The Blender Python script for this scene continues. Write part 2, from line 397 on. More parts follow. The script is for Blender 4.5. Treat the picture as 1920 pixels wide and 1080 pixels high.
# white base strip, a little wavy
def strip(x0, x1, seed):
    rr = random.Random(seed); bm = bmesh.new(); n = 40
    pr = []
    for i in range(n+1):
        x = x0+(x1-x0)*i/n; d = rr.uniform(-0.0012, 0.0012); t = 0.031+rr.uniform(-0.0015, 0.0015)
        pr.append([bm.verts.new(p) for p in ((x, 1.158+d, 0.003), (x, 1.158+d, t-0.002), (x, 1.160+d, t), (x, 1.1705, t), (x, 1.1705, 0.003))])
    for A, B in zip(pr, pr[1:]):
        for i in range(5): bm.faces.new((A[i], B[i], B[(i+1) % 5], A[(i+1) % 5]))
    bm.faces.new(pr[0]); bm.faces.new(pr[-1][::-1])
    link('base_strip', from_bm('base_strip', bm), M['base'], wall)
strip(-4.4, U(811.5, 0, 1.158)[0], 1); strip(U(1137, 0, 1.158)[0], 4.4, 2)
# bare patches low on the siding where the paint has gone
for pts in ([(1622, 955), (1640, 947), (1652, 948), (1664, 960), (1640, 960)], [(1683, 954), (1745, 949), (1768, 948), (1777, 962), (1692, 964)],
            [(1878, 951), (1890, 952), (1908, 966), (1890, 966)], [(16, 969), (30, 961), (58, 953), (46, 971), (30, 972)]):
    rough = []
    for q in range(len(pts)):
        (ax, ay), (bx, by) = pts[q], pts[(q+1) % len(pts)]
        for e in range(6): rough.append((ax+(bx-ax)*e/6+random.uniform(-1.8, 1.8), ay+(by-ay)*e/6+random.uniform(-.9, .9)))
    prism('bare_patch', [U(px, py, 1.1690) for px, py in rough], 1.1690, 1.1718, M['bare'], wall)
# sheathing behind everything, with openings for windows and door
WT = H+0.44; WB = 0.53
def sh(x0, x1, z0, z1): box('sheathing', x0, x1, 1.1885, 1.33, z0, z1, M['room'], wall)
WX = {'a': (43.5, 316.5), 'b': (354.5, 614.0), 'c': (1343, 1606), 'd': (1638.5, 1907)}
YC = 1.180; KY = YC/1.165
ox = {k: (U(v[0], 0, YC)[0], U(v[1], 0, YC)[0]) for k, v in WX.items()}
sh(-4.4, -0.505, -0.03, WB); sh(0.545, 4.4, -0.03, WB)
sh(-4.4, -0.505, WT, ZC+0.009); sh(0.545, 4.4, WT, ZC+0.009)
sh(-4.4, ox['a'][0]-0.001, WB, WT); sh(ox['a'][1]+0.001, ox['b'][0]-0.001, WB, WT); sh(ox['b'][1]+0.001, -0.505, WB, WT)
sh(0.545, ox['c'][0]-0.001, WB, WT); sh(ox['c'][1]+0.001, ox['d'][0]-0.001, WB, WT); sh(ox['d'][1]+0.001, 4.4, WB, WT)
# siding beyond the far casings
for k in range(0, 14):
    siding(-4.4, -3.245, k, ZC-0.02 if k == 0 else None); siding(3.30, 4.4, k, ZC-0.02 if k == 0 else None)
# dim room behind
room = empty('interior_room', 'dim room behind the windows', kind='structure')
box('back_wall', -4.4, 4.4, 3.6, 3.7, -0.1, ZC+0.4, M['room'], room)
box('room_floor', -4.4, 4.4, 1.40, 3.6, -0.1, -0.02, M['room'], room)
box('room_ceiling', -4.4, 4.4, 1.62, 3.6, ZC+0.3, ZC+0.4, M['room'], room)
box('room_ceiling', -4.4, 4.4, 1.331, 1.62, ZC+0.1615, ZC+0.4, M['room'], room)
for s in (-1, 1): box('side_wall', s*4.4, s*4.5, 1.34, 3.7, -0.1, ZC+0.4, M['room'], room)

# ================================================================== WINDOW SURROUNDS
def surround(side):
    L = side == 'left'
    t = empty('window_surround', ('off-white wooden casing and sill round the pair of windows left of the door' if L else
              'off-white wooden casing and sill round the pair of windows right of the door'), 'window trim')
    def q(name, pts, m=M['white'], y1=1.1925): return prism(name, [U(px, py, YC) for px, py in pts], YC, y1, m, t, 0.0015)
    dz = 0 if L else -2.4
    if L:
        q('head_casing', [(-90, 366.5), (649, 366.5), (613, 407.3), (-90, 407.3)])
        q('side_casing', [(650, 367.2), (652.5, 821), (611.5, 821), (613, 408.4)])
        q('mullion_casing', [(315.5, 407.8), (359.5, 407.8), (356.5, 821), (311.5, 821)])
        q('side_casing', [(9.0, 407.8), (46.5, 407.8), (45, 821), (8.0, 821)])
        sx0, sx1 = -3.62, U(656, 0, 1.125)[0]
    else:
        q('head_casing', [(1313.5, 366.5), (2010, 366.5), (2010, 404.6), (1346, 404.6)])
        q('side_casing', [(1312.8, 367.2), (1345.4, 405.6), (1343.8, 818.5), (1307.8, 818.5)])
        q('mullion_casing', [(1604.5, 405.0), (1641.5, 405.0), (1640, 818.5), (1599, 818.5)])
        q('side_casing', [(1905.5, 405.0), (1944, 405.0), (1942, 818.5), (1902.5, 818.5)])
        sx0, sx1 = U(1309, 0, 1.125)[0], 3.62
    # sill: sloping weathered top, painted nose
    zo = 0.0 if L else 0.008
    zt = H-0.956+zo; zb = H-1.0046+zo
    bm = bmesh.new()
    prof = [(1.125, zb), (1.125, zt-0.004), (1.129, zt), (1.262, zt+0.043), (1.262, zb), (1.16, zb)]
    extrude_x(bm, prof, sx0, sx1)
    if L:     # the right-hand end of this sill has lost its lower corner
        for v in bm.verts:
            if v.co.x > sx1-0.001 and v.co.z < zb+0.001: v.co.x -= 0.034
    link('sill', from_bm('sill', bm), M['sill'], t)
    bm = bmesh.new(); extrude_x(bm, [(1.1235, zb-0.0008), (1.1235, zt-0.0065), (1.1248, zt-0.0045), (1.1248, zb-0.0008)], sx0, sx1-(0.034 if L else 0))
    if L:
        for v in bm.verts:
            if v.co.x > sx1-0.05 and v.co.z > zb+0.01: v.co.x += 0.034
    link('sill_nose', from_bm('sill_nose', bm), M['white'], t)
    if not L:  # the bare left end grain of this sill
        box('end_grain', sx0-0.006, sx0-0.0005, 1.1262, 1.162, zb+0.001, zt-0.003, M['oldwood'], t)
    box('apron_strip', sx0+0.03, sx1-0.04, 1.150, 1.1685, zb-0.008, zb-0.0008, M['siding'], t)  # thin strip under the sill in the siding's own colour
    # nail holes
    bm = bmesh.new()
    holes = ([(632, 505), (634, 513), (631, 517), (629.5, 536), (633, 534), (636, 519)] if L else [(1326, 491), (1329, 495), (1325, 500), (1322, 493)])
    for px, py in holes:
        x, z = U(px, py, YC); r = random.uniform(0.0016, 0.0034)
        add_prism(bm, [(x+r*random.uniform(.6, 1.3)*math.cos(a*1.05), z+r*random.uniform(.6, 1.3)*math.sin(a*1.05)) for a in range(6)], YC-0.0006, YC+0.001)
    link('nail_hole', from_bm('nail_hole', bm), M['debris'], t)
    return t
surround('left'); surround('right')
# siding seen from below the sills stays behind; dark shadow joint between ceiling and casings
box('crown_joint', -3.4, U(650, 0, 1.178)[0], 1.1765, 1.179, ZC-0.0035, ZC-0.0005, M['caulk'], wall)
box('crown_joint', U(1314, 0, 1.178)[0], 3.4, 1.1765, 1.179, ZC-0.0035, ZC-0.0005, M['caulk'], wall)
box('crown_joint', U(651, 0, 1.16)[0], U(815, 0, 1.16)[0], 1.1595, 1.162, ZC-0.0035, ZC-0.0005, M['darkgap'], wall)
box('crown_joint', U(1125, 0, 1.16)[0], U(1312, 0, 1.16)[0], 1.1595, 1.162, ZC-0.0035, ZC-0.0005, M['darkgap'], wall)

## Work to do
Give again the run of lines that opens at the line with "room = empty('interior_room', 'dim" and closes at the line with "1.34, 3.7, -0.1, ZC+0.4, M['room'], room)", exactly, and only that run.

## Problem solution
room = empty('interior_room', 'dim room behind the windows', kind='structure')
box('back_wall', -4.4, 4.4, 3.6, 3.7, -0.1, ZC+0.4, M['room'], room)
box('room_floor', -4.4, 4.4, 1.40, 3.6, -0.1, -0.02, M['room'], room)
box('room_ceiling', -4.4, 4.4, 1.62, 3.6, ZC+0.3, ZC+0.4, M['room'], room)
box('room_ceiling', -4.4, 4.4, 1.331, 1.62, ZC+0.1615, ZC+0.4, M['room'], room)
for s in (-1, 1): box('side_wall', s*4.4, s*4.5, 1.34, 3.7, -0.1, ZC+0.4, M['room'], room)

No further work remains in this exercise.